# Given exercise
Print the lines of the listing below verbatim from its first line through the line bearing "SC.camera = cam". Any pictures are to be omitted.

## Begin

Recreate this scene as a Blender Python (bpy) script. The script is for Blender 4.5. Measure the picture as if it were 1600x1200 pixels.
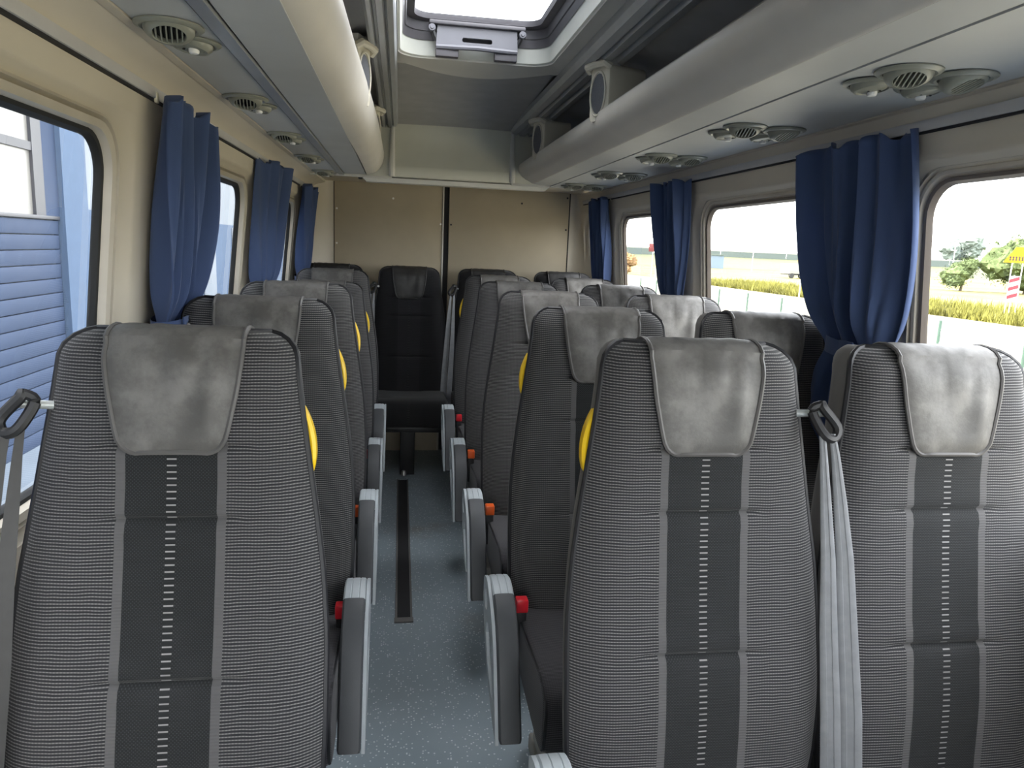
import bpy, bmesh, math, random
from math import sin, cos, pi, radians, exp
from mathutils import Vector, Matrix, noise
from mathutils.geometry import tessellate_polygon
random.seed(7)
for _o in list(bpy.data.objects): bpy.data.objects.remove(_o, do_unlink=True)
SC = bpy.context.scene
COL = SC.collection

# ---------------------------------------------------------------- camera
F_PX, YAW, PITCH, ROLL, EYE = 1150.0, 0.1557, 0.1816, 0.0426, (0.0, 0.0, 1.41)
cd = bpy.data.cameras.new('camera'); cam = bpy.data.objects.new('camera', cd); COL.objects.link(cam)
cd.sensor_width = 36.0; cd.lens = 36.0 * F_PX / 1600.0; cd.clip_start = 0.02; cd.clip_end = 1500
fw = Vector((sin(YAW)*cos(PITCH), cos(YAW)*cos(PITCH), -sin(PITCH)))
rt = Vector((cos(YAW), -sin(YAW), 0)); up = rt.cross(fw)
rt2 = cos(ROLL)*rt + sin(ROLL)*up; up2 = -sin(ROLL)*rt + cos(ROLL)*up
mw = Matrix((rt2, up2, -fw)).transposed().to_4x4(); mw.translation = Vector(EYE)
cam.matrix_world = mw
SC.camera = cam

# ---------------------------------------------------------------- sky, sun, exposure
SUN_EL, SUN_AZ = radians(50), radians(-90)          # sun stands behind the blue building, left of the bus
world = bpy.data.worlds.new('sky'); SC.world = world; world.use_nodes = True
wn = world.node_tree; wn.nodes.clear()
sky = wn.nodes.new('ShaderNodeTexSky'); sky.sky_type = 'NISHITA'; sky.sun_disc = False
sky.sun_elevation = SUN_EL; sky.sun_rotation = SUN_AZ; sky.air_density = 1.0; sky.dust_density = 3.5; sky.ozone_density = 1.0
haze = wn.nodes.new('ShaderNodeMix'); haze.data_type = 'RGBA'; haze.inputs['Factor'].default_value = 0.72
haze.inputs['B'].default_value = (6.9, 6.8, 6.7, 1)
bg = wn.nodes.new('ShaderNodeBackground'); bg.inputs['Strength'].default_value = 0.66
wo = wn.nodes.new('ShaderNodeOutputWorld')
wn.links.new(sky.outputs['Color'], haze.inputs['A']); wn.links.new(haze.outputs['Result'], bg.inputs['Color'])
wn.links.new(bg.outputs['Background'], wo.inputs['Surface'])
sd = bpy.data.lights.new('sun', 'SUN'); sun = bpy.data.objects.new('sun', sd); COL.objects.link(sun)
sd.energy = 7.0; sd.angle = radians(1.0); sd.color = (1.0, 0.95, 0.86)
sun_dir = Vector((-cos(SUN_EL), 0.18, sin(SUN_EL))).normalized()
sun.rotation_euler = (-sun_dir).to_track_quat('-Z', 'Y').to_euler()
SC.view_settings.view_transform = 'Standard'; SC.view_settings.look = 'None'
SC.view_settings.exposure = 1.42; SC.view_settings.gamma = 1.0; SC.view_settings.use_curve_mapping = False
try:
    SC.cycles.use_denoising = True
    SC.cycles.max_bounces = 14; SC.cycles.diffuse_bounces = 8; SC.cycles.transparent_max_bounces = 16
    SC.cycles.sample_clamp_indirect = 6.0
    SC.cycles.caustics_reflective = False; SC.cycles.caustics_refractive = False
except Exception:
    pass

# ---------------------------------------------------------------- materials
class NB:
    """small node builder"""
    def __init__(s, name, rough=0.5, spec=0.5, metallic=0.0):
        s.m = bpy.data.materials.new(name); s.m.use_nodes = True; s.t = s.m.node_tree; s.t.nodes.clear()
        s.b = s.t.nodes.new('ShaderNodeBsdfPrincipled'); s.o = s.t.nodes.new('ShaderNodeOutputMaterial')
        s.t.links.new(s.b.outputs[0], s.o.inputs[0])
        s.b.inputs['Roughness'].default_value = rough; s.b.inputs['Metallic'].default_value = metallic
        s.b.inputs['Specular IOR Level'].default_value = spec
        s._c = None
    def n(s, t): return s.t.nodes.new(t)
    def l(s, a, b): s.t.links.new(a, b)
    def put(s, sock, v):
        if hasattr(v, 'links') or isinstance(v, bpy.types.NodeSocket): s.l(v, sock)
        else: sock.default_value = v
    def coord(s):
        if s._c is None: s._c = s.n('ShaderNodeTexCoord').outputs['Object']
        return s._c
    def xyz(s):
        k = s.n('ShaderNodeSeparateXYZ'); s.l(s.coord(), k.inputs[0]); return k.outputs
    def f(s, op, a, b=0.0, c=0.0):
        k = s.n('ShaderNodeMath'); k.operation = op
        s.put(k.inputs[0], a); s.put(k.inputs[1], b); s.put(k.inputs[2], c); return k.outputs[0]
    def step(s, v, lo, hi):
        k = s.n('ShaderNodeMapRange'); k.interpolation_type = 'SMOOTHSTEP'
        s.put(k.inputs['Value'], v); k.inputs['From Min'].default_value = lo; k.inputs['From Max'].default_value = hi
        return k.outputs['Result']
    def mix(s, fac, a, b):
        k = s.n('ShaderNodeMix'); k.data_type = 'RGBA'
        s.put(k.inputs['Factor'], fac)
        for sk, v in ((k.inputs['A'], a), (k.inputs['B'], b)):
            if isinstance(v, tuple): sk.default_value = (*v[:3], 1)
            else: s.l(v, sk)
        return k.outputs['Result']
    def noise(s, scale, detail=3.0, rough=0.55, vec=None):
        k = s.n('ShaderNodeTexNoise'); k.inputs['Scale'].default_value = scale
        k.inputs['Detail'].default_value = detail; k.inputs['Roughness'].default_value = rough
        s.l(vec if vec is not None else s.coord(), k.inputs['Vector']); return k.outputs['Fac']
    def color(s, v):
        if isinstance(v, tuple): s.b.inputs['Base Color'].default_value = (*v[:3], 1)
        else: s.l(v, s.b.inputs['Base Color'])
    def bump(s, h, strength=0.2, dist=0.002):
        k = s.n('ShaderNodeBump'); k.inputs['Strength'].default_value = strength; k.inputs['Distance'].default_value = dist
        s.l(h, k.inputs['Height']); s.l(k.outputs[0], s.b.inputs['Normal'])

def plain(name, col, rough=0.5, spec=0.5, metallic=0.0, vary=0.12, scale=9.0, grain=0.0, gscale=400.0):
    s = NB(name, rough, spec, metallic)
    if vary:
        nz = s.noise(scale, 4.0)
        s.color(s.mix(s.step(nz, 0.3, 0.7), tuple(c*(1-vary) for c in col), tuple(min(1, c*(1+vary)) for c in col)))
    else: s.color(col)
    if grain: s.bump(s.noise(gscale, 2.0), grain, 0.001)
    return s.m

def seat_fabric(name, dark, light, cen, cushion=False, centre_w=0.070):
    s = NB(name, 0.85, 0.25)
    x, y, z = s.xyz()
    q = s.f('ADD', y, z) if cushion else z
    wob = s.f('MULTIPLY', s.noise(14.0, 2.0), 0.006)
    q2 = s.f('ADD', q, wob)
    rib = s.f('SINE', s.f('MULTIPLY', q2, 2*pi/0.0051))
    dash = s.f('SINE', s.f('MULTIPLY', x, 2*pi/0.0052))
    line = s.f('MULTIPLY', s.step(rib, 0.0, 0.9), s.f('MULTIPLY_ADD', dash, 0.22, 0.78))
    side = s.mix(line, dark, light)
    ax = s.f('ABSOLUTE', x)
    dots = s.f('MULTIPLY', s.f('SINE', s.f('MULTIPLY', x, 2*pi/0.0055)), s.f('SINE', s.f('MULTIPLY', q, 2*pi/0.0055)))
    cenc = s.mix(s.step(dots, 0.2, 0.6), cen, tuple(c*2.0+0.006 for c in cen))
    lad = s.f('FRACT', s.f('MULTIPLY', q, 1/0.0105))
    ladc = s.mix(s.step(lad, 0.72, 0.84), cen, tuple(min(1, c*1.5+0.02) for c in light))
    c = s.mix(s.step(ax, centre_w-0.0005, centre_w+0.0005), cenc, tuple(0.55*a+0.45*b for a, b in zip(dark, light)))
    c = s.mix(s.step(ax, 0.007, 0.0078), ladc, c)
    c = s.mix(s.step(ax, centre_w+0.014, centre_w+0.015), c, side)
    big = s.noise(5.0, 3.0)
    c = s.mix(s.f('MULTIPLY', s.step(big, 0.45, 0.8), 0.25), c, tuple(a*1.6+0.01 for a in dark))
    s.color(c); s.bump(rib, 0.22, 0.0012)
    s.b.inputs['Sheen Weight'].default_value = 0.15
    return s.m

def leather(name, a, b):
    s = NB(name, 0.42, 0.45)
    nz = s.noise(16.0, 5.0, 0.65); s.color(s.mix(s.step(nz, 0.35, 0.7), a, b))
    rn = s.n('ShaderNodeMapRange'); s.l(nz, rn.inputs[0]); rn.inputs['To Min'].default_value = 0.62; rn.inputs['To Max'].default_value = 0.40
    s.l(rn.outputs[0], s.b.inputs['Roughness'])
    s.bump(s.noise(260.0, 3.0), 0.25, 0.001)
    return s.m

def glass(name, dirt=0.0):
    m = bpy.data.materials.new(name); m.use_nodes = True; t = m.node_tree; t.nodes.clear()
    o = t.nodes.new('ShaderNodeOutputMaterial'); tr = t.nodes.new('ShaderNodeBsdfTransparent'); gl = t.nodes.new('ShaderNodeBsdfGlossy')
    tr.inputs[0].default_value = (0.95, 0.97, 0.97, 1); gl.inputs['Roughness'].default_value = 0.0
    lw = t.nodes.new('ShaderNodeLayerWeight'); lw.inputs[0].default_value = 0.5
    pw = t.nodes.new('ShaderNodeMath'); pw.operation = 'POWER'; pw.inputs[1].default_value = 4.5; t.links.new(lw.outputs['Facing'], pw.inputs[0])
    fr = t.nodes.new('ShaderNodeMath'); fr.operation = 'MULTIPLY_ADD'; fr.inputs[1].default_value = 0.75; fr.inputs[2].default_value = 0.06; t.links.new(pw.outputs[0], fr.inputs[0])
    mx = t.nodes.new('ShaderNodeMixShader'); t.links.new(fr.outputs[0], mx.inputs[0]); t.links.new(tr.outputs[0], mx.inputs[1]); t.links.new(gl.outputs[0], mx.inputs[2])
    out = mx
    if dirt:
        df = t.nodes.new('ShaderNodeBsdfTranslucent'); df.inputs[0].default_value = (0.85, 0.88, 0.9, 1)
        tc = t.nodes.new('ShaderNodeTexCoord'); nz = t.nodes.new('ShaderNodeTexNoise'); nz.inputs['Scale'].default_value = 7; nz.inputs['Detail'].default_value = 6
        mp = t.nodes.new('ShaderNodeMapping'); mp.inputs['Scale'].default_value = (1, 2.0, 0.6)
        t.links.new(tc.outputs['Object'], mp.inputs[0]); t.links.new(mp.outputs[0], nz.inputs['Vector'])
        mr = t.nodes.new('ShaderNodeMapRange'); mr.inputs['From Min'].default_value = 0.3; mr.inputs['From Max'].default_value = 0.75
        mr.inputs['To Min'].default_value = dirt*0.6; mr.inputs['To Max'].default_value = dirt*1.6
        t.links.new(nz.outputs['Fac'], mr.inputs[0])
        m2 = t.nodes.new('ShaderNodeMixShader'); t.links.new(mr.outputs[0], m2.inputs[0]); t.links.new(mx.outputs[0], m2.inputs[1]); t.links.new(df.outputs[0], m2.inputs[2]); out = m2
    t.links.new(out.outputs[0], o.inputs[0]); return m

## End

# Solution
Recreate this scene as a Blender Python (bpy) script. The script is for Blender 4.5. Measure the picture as if it were 1600x1200 pixels.
import bpy, bmesh, math, random
from math import sin, cos, pi, radians, exp
from mathutils import Vector, Matrix, noise
from mathutils.geometry import tessellate_polygon
random.seed(7)
for _o in list(bpy.data.objects): bpy.data.objects.remove(_o, do_unlink=True)
SC = bpy.context.scene
COL = SC.collection

# ---------------------------------------------------------------- camera
F_PX, YAW, PITCH, ROLL, EYE = 1150.0, 0.1557, 0.1816, 0.0426, (0.0, 0.0, 1.41)
cd = bpy.data.cameras.new('camera'); cam = bpy.data.objects.new('camera', cd); COL.objects.link(cam)
cd.sensor_width = 36.0; cd.lens = 36.0 * F_PX / 1600.0; cd.clip_start = 0.02; cd.clip_end = 1500
fw = Vector((sin(YAW)*cos(PITCH), cos(YAW)*cos(PITCH), -sin(PITCH)))
rt = Vector((cos(YAW), -sin(YAW), 0)); up = rt.cross(fw)
rt2 = cos(ROLL)*rt + sin(ROLL)*up; up2 = -sin(ROLL)*rt + cos(ROLL)*up
mw = Matrix((rt2, up2, -fw)).transposed().to_4x4(); mw.translation = Vector(EYE)
cam.matrix_world = mw
SC.camera = cam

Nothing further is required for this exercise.